General:
Overview

Approach

Lighthouse is a coordination platform that addresses the issue of how to coordinate a number of developers all working on the same project in parallel by. Lighthouse achieves this through the use of the novel concept of emerging design, a continuously-updated representation of the design as it exists in the code. On its own, emerging design allows developers to see how their code relates to that of other developers. Thus developers can see how changes they make to their code could potentially impact others, and vice versa. Furthermore, by overlaying emerging design on top of the initial conceptual design, it is possible to indicate implementation progress (i.e., which modules have been completed, and which have not), and indicate where the implementation deviates from the initial design.
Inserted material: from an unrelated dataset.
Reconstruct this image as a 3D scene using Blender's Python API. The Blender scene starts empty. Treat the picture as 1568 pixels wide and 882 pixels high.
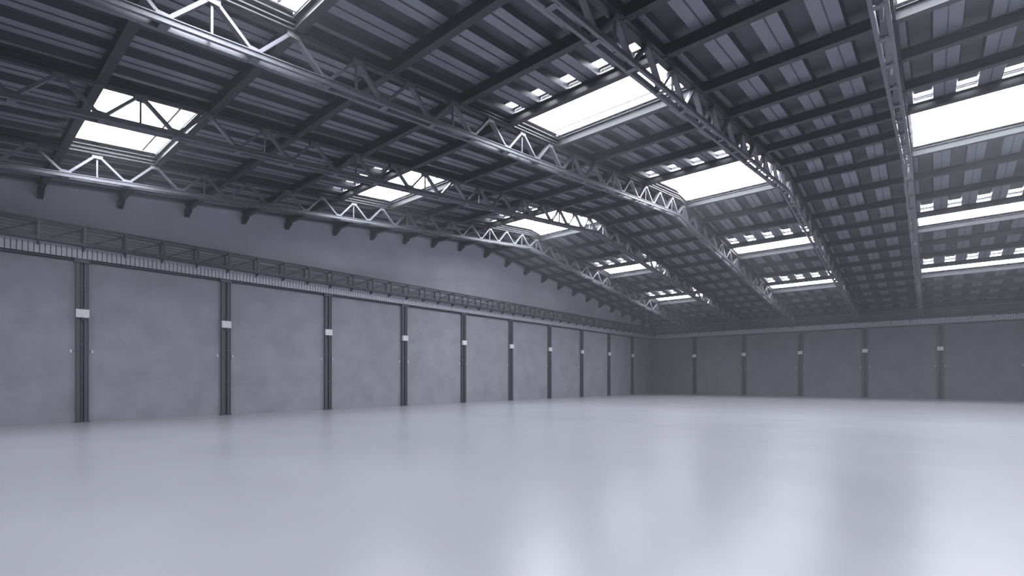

We envision Lighthouse being used in a dual-monitor setup as can be seen in the image below. The developer sits in front of two monitors, one (in this case, the left monitor) containing their standard coding environment and the other (the right monitor) containing Lighthouse. At its core, Lighthouse operates by displaying the emerging design of the software under development as a UML class diagram. This diagram represents the “design-in-the-code” and is continuously updated based on current workspace activities. So, if one developer adds a new class in their code, the views of all developers are updated. If a second developer removes a class from their code and adds a new method invocation from a second class to a third class, again the views of all developers are updated to reflect these changes. Other code modifications that similarly influence the design structure are propagated alike. Note that, instead of waiting until workspace changes are checked in, which potentially can be days, weeks, or sometimes months, it is critical that these updates happen in real time, so conflicts and problems can be spotted as they slowly surface.

It is important that the emerging design is constantly and peripherally available. Much of the benefit comes from the presentation of an up-to-date emerging design, something which cannot be presented full-time on a computer screen while allowing enough room for coding to continue normally (developers would need to make continuous and explicit context switches among the code and design views, which quickly becomes a tiring activity that is simply skipped).